Carl Mueller said the move raised his hopes a similar swap would be made for his daughter.

“I actually asked the president that question when we were in the White House," he said. "Yeah, that was pretty hard to take.”

Image: US woman held by Islamic State is dead, family and White House say
Matt Hinshaw / EPA

He also expressed frustration with a U.S. government policy that forbids paying ransoms for the lives of American citizens, noting other Western countries have paid millions to secure the release of their nationals.

“We understand the policy about not paying ransom, but on the other hand, any parents out there would understand that you would want anything and everything done to bring your child home,” Carl Mueller said. “And we tried, and we asked. But they put policy in front of American citizens’ lives. And it didn’t get it changed.”

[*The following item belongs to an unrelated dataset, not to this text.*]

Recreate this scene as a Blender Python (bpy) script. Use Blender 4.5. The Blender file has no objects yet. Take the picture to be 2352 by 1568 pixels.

The Muellers also addressed concern over whether her daughter was too young to truly grasp the danger she put herself in while traveling abroad.

“Well, yeah, it was overenthusiastic youth and, of course, being naïve. But who wasn't, you know?” Carl Mueller said. “How many mistakes have we all made in life that were naïve and didn't get caught at? Kayla was just in a place that was more dangerous than most. And she couldn't help herself. She had to go in there and had to help.”

In her 26 short years, Kayla traveled to the bleakest parts of the world to help the needy.

“The only time we ever saw her was when she was home to earn enough money to buy another plane ticket to go back and work with people,” her brother said.

On Monday, the family unveiled a foundation, Kayla’s Hands, devoted to the causes that its namesake felt passionate about.

“She had to be busy with her hands doing something to help people. And as long as she was, she was just joyful,” her mother said.

"She just didn't have enough power as one little person. Maybe we can get the world behind her, or at least behind Kayla's Hands."